→ Given problem: Give back exactly the lines from the start of the listing to the line containing "bpy.data.objects.remove(o)", inclusive, and nothing beyond them.

Collected data entries
/---

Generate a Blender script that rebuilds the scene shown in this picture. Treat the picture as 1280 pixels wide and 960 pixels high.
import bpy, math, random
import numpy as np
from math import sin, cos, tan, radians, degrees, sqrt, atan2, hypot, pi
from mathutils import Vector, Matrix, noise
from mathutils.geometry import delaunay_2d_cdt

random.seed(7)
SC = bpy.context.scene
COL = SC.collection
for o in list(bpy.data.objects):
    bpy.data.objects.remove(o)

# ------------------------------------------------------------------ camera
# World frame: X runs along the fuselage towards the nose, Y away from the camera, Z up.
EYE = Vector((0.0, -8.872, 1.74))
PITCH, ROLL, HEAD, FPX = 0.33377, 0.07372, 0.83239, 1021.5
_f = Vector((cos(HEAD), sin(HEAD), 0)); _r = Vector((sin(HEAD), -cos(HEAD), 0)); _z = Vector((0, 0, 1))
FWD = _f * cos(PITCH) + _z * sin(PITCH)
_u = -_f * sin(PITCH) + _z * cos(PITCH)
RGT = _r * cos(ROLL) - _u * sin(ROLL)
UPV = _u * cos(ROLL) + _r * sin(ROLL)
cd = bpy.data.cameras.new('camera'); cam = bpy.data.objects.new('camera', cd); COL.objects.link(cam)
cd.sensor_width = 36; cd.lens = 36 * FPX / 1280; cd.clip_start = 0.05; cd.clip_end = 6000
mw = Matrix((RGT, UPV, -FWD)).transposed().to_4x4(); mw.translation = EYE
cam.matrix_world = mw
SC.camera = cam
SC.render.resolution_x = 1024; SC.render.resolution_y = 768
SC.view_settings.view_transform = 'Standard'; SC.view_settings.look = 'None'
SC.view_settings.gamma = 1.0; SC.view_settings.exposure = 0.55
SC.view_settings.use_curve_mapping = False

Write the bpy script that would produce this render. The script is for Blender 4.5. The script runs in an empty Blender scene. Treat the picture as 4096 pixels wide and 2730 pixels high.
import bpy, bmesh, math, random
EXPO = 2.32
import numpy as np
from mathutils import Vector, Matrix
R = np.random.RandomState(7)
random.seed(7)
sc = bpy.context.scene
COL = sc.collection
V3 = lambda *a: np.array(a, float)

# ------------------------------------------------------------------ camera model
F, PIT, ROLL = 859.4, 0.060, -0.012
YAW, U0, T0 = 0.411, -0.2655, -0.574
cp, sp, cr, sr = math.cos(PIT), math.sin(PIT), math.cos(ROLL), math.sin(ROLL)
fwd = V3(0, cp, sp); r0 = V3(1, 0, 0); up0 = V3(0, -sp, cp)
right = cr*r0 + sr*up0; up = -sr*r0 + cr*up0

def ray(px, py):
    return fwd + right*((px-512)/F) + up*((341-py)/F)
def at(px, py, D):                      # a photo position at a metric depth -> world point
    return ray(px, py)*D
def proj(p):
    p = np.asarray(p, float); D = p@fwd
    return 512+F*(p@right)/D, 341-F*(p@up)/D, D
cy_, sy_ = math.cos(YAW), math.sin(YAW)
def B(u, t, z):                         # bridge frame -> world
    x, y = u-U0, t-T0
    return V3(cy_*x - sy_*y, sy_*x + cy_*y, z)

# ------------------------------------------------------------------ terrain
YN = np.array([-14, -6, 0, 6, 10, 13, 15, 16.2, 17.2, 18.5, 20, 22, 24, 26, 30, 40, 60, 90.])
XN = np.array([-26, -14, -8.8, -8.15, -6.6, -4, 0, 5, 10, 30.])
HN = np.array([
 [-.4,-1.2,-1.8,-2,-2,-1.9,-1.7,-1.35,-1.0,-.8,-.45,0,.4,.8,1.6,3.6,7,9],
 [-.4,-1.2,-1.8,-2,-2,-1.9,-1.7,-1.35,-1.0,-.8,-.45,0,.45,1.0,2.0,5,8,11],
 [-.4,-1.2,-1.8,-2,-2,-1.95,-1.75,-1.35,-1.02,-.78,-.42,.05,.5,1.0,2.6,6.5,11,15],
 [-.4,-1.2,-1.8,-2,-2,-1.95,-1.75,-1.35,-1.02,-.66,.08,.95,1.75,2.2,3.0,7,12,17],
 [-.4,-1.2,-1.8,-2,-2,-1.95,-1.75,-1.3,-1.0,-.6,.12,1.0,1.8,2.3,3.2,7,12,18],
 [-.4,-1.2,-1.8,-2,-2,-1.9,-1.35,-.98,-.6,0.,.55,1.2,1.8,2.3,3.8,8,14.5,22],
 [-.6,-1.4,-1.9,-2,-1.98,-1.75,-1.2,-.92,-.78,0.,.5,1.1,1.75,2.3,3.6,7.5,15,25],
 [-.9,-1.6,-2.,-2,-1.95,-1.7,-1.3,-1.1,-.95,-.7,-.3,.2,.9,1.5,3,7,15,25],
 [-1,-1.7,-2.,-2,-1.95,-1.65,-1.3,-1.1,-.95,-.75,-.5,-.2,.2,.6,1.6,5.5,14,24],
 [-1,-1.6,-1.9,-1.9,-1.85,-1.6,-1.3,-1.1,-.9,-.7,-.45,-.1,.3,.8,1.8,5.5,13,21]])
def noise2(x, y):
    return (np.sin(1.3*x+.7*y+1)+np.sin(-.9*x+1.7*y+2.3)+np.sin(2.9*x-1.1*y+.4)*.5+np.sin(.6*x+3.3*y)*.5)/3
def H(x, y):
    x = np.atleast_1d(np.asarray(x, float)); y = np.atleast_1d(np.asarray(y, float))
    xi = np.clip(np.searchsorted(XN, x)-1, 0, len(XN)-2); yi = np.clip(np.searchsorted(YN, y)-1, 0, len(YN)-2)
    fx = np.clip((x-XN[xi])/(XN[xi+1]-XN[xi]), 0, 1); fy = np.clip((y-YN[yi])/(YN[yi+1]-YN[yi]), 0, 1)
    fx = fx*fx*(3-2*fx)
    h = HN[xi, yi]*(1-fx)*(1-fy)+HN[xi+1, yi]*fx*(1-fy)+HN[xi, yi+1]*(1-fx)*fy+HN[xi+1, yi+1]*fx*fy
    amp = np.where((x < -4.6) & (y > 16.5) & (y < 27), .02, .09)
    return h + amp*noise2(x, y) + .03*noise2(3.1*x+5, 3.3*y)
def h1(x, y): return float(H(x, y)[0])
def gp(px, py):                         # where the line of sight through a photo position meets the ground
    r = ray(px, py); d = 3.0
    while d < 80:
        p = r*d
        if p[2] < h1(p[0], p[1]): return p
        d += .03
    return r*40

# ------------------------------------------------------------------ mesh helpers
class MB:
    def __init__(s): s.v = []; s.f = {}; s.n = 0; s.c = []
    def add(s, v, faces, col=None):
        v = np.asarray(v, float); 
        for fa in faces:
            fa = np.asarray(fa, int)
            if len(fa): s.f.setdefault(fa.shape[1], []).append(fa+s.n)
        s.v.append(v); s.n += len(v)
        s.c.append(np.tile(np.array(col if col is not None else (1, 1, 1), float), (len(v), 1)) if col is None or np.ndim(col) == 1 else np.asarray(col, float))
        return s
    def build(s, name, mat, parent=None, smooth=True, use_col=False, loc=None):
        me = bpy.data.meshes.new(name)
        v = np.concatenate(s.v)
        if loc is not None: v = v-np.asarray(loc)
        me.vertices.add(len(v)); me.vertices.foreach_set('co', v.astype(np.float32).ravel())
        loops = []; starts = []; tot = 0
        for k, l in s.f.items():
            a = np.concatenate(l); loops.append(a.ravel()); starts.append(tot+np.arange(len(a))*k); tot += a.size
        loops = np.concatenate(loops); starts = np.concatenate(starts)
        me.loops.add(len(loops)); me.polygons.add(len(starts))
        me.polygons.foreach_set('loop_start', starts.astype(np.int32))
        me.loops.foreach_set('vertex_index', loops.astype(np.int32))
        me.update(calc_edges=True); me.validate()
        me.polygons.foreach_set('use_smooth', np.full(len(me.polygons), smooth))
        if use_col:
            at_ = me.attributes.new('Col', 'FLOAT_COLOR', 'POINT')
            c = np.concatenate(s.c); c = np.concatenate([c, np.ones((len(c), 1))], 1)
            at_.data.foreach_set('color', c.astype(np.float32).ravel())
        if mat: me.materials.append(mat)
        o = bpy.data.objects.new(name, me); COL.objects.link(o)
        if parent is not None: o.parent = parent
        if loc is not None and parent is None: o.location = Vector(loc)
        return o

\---

→ Complete output:
Generate a Blender script that rebuilds the scene shown in this picture. Treat the picture as 1280 pixels wide and 960 pixels high.
import bpy, math, random
import numpy as np
from math import sin, cos, tan, radians, degrees, sqrt, atan2, hypot, pi
from mathutils import Vector, Matrix, noise
from mathutils.geometry import delaunay_2d_cdt

random.seed(7)
SC = bpy.context.scene
COL = SC.collection
for o in list(bpy.data.objects):
    bpy.data.objects.remove(o)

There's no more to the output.